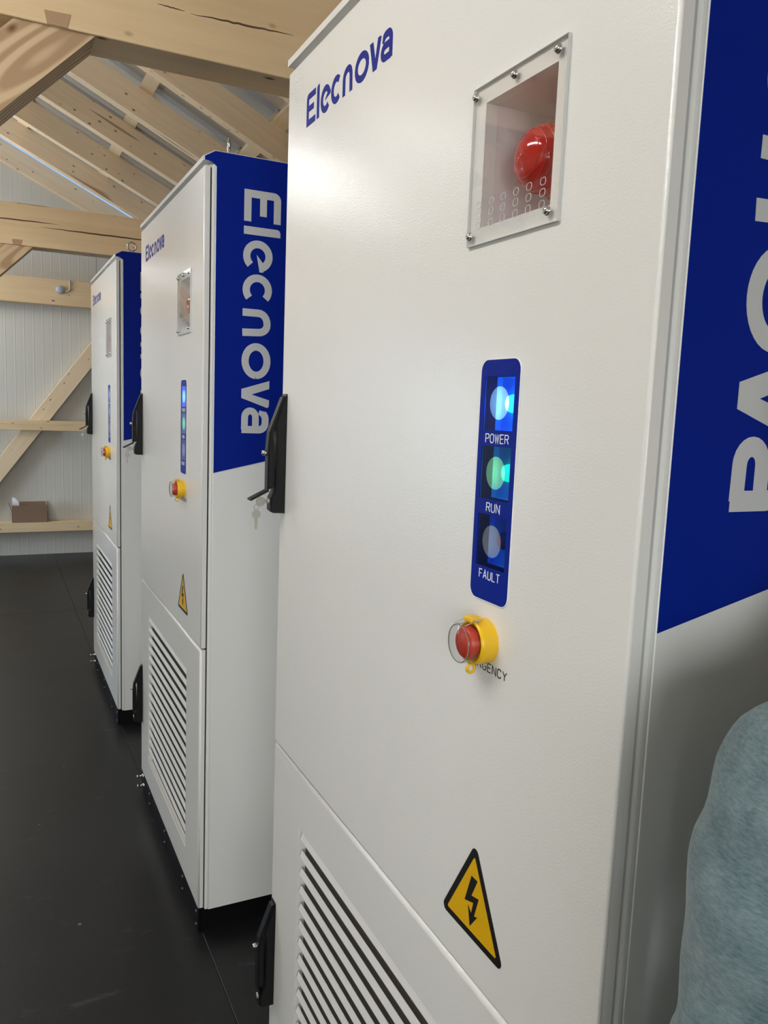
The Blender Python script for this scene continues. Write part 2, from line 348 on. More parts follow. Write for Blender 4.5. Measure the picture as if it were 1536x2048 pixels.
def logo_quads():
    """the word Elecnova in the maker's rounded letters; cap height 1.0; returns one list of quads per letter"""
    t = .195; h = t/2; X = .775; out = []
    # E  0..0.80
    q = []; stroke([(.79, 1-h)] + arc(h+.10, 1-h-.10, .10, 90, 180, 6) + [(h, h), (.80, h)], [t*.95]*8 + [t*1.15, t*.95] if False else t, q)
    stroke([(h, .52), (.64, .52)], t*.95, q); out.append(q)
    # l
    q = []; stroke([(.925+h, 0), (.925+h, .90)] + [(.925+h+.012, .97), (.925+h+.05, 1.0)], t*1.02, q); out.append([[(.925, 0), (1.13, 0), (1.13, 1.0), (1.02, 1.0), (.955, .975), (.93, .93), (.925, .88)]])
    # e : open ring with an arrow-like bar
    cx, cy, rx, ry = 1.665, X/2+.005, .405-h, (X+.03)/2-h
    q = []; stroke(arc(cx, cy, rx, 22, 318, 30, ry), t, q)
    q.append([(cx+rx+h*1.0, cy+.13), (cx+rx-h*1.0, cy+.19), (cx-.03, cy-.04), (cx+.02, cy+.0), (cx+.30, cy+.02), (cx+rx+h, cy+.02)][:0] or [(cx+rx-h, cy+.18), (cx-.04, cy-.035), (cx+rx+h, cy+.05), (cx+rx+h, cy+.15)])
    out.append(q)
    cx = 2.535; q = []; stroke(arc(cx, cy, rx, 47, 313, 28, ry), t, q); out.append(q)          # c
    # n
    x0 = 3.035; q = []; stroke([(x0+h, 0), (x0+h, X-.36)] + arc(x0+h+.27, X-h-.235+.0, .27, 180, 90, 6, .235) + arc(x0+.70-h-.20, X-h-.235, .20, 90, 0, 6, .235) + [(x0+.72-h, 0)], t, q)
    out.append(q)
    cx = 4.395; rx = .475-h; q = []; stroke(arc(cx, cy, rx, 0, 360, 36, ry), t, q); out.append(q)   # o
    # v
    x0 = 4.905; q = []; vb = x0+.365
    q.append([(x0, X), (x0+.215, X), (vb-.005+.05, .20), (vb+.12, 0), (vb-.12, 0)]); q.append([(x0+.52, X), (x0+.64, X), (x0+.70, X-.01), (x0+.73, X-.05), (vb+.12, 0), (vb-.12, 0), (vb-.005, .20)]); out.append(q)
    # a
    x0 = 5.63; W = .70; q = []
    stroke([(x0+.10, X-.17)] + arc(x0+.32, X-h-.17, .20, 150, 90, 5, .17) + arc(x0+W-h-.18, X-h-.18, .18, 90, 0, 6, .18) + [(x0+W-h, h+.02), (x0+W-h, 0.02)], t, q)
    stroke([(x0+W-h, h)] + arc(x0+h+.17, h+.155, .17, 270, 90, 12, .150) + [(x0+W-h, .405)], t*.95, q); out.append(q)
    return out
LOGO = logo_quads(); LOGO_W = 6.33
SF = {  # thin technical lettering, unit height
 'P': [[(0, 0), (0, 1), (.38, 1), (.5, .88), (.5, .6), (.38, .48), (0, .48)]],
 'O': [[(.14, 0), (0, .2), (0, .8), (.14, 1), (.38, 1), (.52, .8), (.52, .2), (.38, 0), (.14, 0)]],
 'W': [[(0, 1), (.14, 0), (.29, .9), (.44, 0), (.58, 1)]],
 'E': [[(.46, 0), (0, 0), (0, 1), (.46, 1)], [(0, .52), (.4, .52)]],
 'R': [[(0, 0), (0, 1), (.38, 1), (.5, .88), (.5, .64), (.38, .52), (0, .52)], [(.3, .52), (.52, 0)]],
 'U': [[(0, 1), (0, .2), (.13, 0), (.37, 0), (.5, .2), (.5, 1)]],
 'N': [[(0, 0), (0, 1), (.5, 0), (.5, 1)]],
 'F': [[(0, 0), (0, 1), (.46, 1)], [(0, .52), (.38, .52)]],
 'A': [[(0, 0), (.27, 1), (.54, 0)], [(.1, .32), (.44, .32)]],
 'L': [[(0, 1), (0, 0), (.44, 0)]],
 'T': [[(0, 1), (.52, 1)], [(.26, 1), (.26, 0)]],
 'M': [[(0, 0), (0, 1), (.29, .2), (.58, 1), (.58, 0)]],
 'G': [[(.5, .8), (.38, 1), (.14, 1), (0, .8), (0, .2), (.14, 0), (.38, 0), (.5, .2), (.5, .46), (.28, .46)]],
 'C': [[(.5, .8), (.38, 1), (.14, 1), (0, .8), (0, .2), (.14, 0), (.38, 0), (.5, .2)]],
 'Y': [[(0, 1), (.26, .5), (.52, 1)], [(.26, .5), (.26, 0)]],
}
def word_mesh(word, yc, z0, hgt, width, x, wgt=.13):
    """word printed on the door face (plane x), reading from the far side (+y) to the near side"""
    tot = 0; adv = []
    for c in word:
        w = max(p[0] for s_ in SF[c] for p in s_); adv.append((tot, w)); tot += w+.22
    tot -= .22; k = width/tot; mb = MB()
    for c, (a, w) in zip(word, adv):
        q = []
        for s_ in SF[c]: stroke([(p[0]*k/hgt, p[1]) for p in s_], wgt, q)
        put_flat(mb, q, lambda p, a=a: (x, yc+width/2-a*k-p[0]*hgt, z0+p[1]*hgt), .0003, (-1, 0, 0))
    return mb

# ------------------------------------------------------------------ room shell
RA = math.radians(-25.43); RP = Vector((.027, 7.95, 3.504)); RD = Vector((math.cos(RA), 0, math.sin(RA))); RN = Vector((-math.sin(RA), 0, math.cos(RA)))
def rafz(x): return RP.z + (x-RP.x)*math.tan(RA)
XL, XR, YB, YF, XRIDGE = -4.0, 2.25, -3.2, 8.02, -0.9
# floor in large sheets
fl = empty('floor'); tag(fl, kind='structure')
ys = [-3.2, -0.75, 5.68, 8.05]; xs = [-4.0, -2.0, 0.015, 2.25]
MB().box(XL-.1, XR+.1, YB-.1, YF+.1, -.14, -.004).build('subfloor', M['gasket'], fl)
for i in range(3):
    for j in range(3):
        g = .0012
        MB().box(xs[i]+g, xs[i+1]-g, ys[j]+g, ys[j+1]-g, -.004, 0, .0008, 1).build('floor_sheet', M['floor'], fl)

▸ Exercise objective
Write out every line above exactly as it is, leaving out the pictures.

▸ The result
The Blender Python script for this scene continues. Write part 2, from line 348 on. More parts follow. Write for Blender 4.5. Measure the picture as if it were 1536x2048 pixels.
def logo_quads():
    """the word Elecnova in the maker's rounded letters; cap height 1.0; returns one list of quads per letter"""
    t = .195; h = t/2; X = .775; out = []
    # E  0..0.80
    q = []; stroke([(.79, 1-h)] + arc(h+.10, 1-h-.10, .10, 90, 180, 6) + [(h, h), (.80, h)], [t*.95]*8 + [t*1.15, t*.95] if False else t, q)
    stroke([(h, .52), (.64, .52)], t*.95, q); out.append(q)
    # l
    q = []; stroke([(.925+h, 0), (.925+h, .90)] + [(.925+h+.012, .97), (.925+h+.05, 1.0)], t*1.02, q); out.append([[(.925, 0), (1.13, 0), (1.13, 1.0), (1.02, 1.0), (.955, .975), (.93, .93), (.925, .88)]])
    # e : open ring with an arrow-like bar
    cx, cy, rx, ry = 1.665, X/2+.005, .405-h, (X+.03)/2-h
    q = []; stroke(arc(cx, cy, rx, 22, 318, 30, ry), t, q)
    q.append([(cx+rx+h*1.0, cy+.13), (cx+rx-h*1.0, cy+.19), (cx-.03, cy-.04), (cx+.02, cy+.0), (cx+.30, cy+.02), (cx+rx+h, cy+.02)][:0] or [(cx+rx-h, cy+.18), (cx-.04, cy-.035), (cx+rx+h, cy+.05), (cx+rx+h, cy+.15)])
    out.append(q)
    cx = 2.535; q = []; stroke(arc(cx, cy, rx, 47, 313, 28, ry), t, q); out.append(q)          # c
    # n
    x0 = 3.035; q = []; stroke([(x0+h, 0), (x0+h, X-.36)] + arc(x0+h+.27, X-h-.235+.0, .27, 180, 90, 6, .235) + arc(x0+.70-h-.20, X-h-.235, .20, 90, 0, 6, .235) + [(x0+.72-h, 0)], t, q)
    out.append(q)
    cx = 4.395; rx = .475-h; q = []; stroke(arc(cx, cy, rx, 0, 360, 36, ry), t, q); out.append(q)   # o
    # v
    x0 = 4.905; q = []; vb = x0+.365
    q.append([(x0, X), (x0+.215, X), (vb-.005+.05, .20), (vb+.12, 0), (vb-.12, 0)]); q.append([(x0+.52, X), (x0+.64, X), (x0+.70, X-.01), (x0+.73, X-.05), (vb+.12, 0), (vb-.12, 0), (vb-.005, .20)]); out.append(q)
    # a
    x0 = 5.63; W = .70; q = []
    stroke([(x0+.10, X-.17)] + arc(x0+.32, X-h-.17, .20, 150, 90, 5, .17) + arc(x0+W-h-.18, X-h-.18, .18, 90, 0, 6, .18) + [(x0+W-h, h+.02), (x0+W-h, 0.02)], t, q)
    stroke([(x0+W-h, h)] + arc(x0+h+.17, h+.155, .17, 270, 90, 12, .150) + [(x0+W-h, .405)], t*.95, q); out.append(q)
    return out
LOGO = logo_quads(); LOGO_W = 6.33
SF = {  # thin technical lettering, unit height
 'P': [[(0, 0), (0, 1), (.38, 1), (.5, .88), (.5, .6), (.38, .48), (0, .48)]],
 'O': [[(.14, 0), (0, .2), (0, .8), (.14, 1), (.38, 1), (.52, .8), (.52, .2), (.38, 0), (.14, 0)]],
 'W': [[(0, 1), (.14, 0), (.29, .9), (.44, 0), (.58, 1)]],
 'E': [[(.46, 0), (0, 0), (0, 1), (.46, 1)], [(0, .52), (.4, .52)]],
 'R': [[(0, 0), (0, 1), (.38, 1), (.5, .88), (.5, .64), (.38, .52), (0, .52)], [(.3, .52), (.52, 0)]],
 'U': [[(0, 1), (0, .2), (.13, 0), (.37, 0), (.5, .2), (.5, 1)]],
 'N': [[(0, 0), (0, 1), (.5, 0), (.5, 1)]],
 'F': [[(0, 0), (0, 1), (.46, 1)], [(0, .52), (.38, .52)]],
 'A': [[(0, 0), (.27, 1), (.54, 0)], [(.1, .32), (.44, .32)]],
 'L': [[(0, 1), (0, 0), (.44, 0)]],
 'T': [[(0, 1), (.52, 1)], [(.26, 1), (.26, 0)]],
 'M': [[(0, 0), (0, 1), (.29, .2), (.58, 1), (.58, 0)]],
 'G': [[(.5, .8), (.38, 1), (.14, 1), (0, .8), (0, .2), (.14, 0), (.38, 0), (.5, .2), (.5, .46), (.28, .46)]],
 'C': [[(.5, .8), (.38, 1), (.14, 1), (0, .8), (0, .2), (.14, 0), (.38, 0), (.5, .2)]],
 'Y': [[(0, 1), (.26, .5), (.52, 1)], [(.26, .5), (.26, 0)]],
}
def word_mesh(word, yc, z0, hgt, width, x, wgt=.13):
    """word printed on the door face (plane x), reading from the far side (+y) to the near side"""
    tot = 0; adv = []
    for c in word:
        w = max(p[0] for s_ in SF[c] for p in s_); adv.append((tot, w)); tot += w+.22
    tot -= .22; k = width/tot; mb = MB()
    for c, (a, w) in zip(word, adv):
        q = []
        for s_ in SF[c]: stroke([(p[0]*k/hgt, p[1]) for p in s_], wgt, q)
        put_flat(mb, q, lambda p, a=a: (x, yc+width/2-a*k-p[0]*hgt, z0+p[1]*hgt), .0003, (-1, 0, 0))
    return mb

# ------------------------------------------------------------------ room shell
RA = math.radians(-25.43); RP = Vector((.027, 7.95, 3.504)); RD = Vector((math.cos(RA), 0, math.sin(RA))); RN = Vector((-math.sin(RA), 0, math.cos(RA)))
def rafz(x): return RP.z + (x-RP.x)*math.tan(RA)
XL, XR, YB, YF, XRIDGE = -4.0, 2.25, -3.2, 8.02, -0.9
# floor in large sheets
fl = empty('floor'); tag(fl, kind='structure')
ys = [-3.2, -0.75, 5.68, 8.05]; xs = [-4.0, -2.0, 0.015, 2.25]
MB().box(XL-.1, XR+.1, YB-.1, YF+.1, -.14, -.004).build('subfloor', M['gasket'], fl)
for i in range(3):
    for j in range(3):
        g = .0012
        MB().box(xs[i]+g, xs[i+1]-g, ys[j]+g, ys[j+1]-g, -.004, 0, .0008, 1).build('floor_sheet', M['floor'], fl)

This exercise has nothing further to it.